Comment 4 Michael Parker 2013-01-04 20:43:14 UTC
> Trying CORAL first is no change whatsoever to infrastructure, I apologize that > my misstatement about "official mirror servers" gave that inpression. It is 
> either a minor change to the base sa-update URLs file, or a (likely) minor code > change in sa-update, to first try downloading:
>
>  http://buildbot.spamassassin.org.nyud.net:8080/updatestage/1422798.tar.gz
>
>before trying to download:
>
>  http://buildbot.spamassassin.org/updatestage/1422798.tar.gz
>
> simply append ".nyud.net:8080" to the base host FQDN and you try to retrieve 
> the file from a transparent automatic distributed cache service.

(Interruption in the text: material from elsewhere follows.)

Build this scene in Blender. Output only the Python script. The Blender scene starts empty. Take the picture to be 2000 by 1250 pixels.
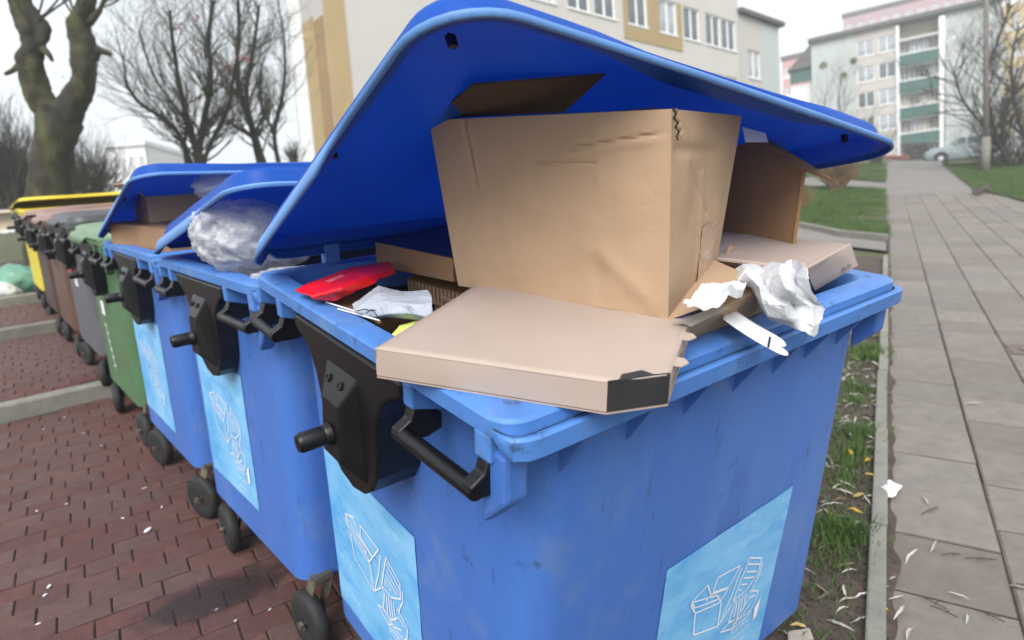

We used todo this and changed it for some reason.  You might want to search for some history to see why that was to make sure it wasn't any sort of issue, rather than just no longer needing the cache.
Comment 5 John Hardin 2013-01-04 21:50:19 UTC
(In reply to comment #4)
> > simply append ".nyud.net:8080" to the base host FQDN and you try to retrieve 
> > the file from a transparent automatic distributed cache service.
> 
> We used todo this and changed it for some reason.  You might want to search
> for some history to see why that was to make sure it wasn't any sort of
> issue, rather than just no longer needing the cache.

ISTR the reason was that some people found it (or believed it to be) unreliable.

If sa-update is robust in the face of a corrupt download from one mirror (i.e. it tries another if one fails) this shouldn't be a problem. A corrupt download is a potential problem and a common failure mode that is not specific to any particular source.

Coral has been reliable in my experience.
Comment 6 Tom Schulz 2013-01-07 15:04:01 UTC
>  http://buildbot.spamassassin.org.nyud.net:8080/updatestage/1422798.tar.gz

Hmm.. A non-standard port. That will not go through our firewall unless I
add a rule for it. It is not too hard to do that as long as I know that I
need to. Another place for some documentation.
Comment 7 Henrik Krohns 2013-01-07 15:54:07 UTC
Coral has (also) been in standard port for ages.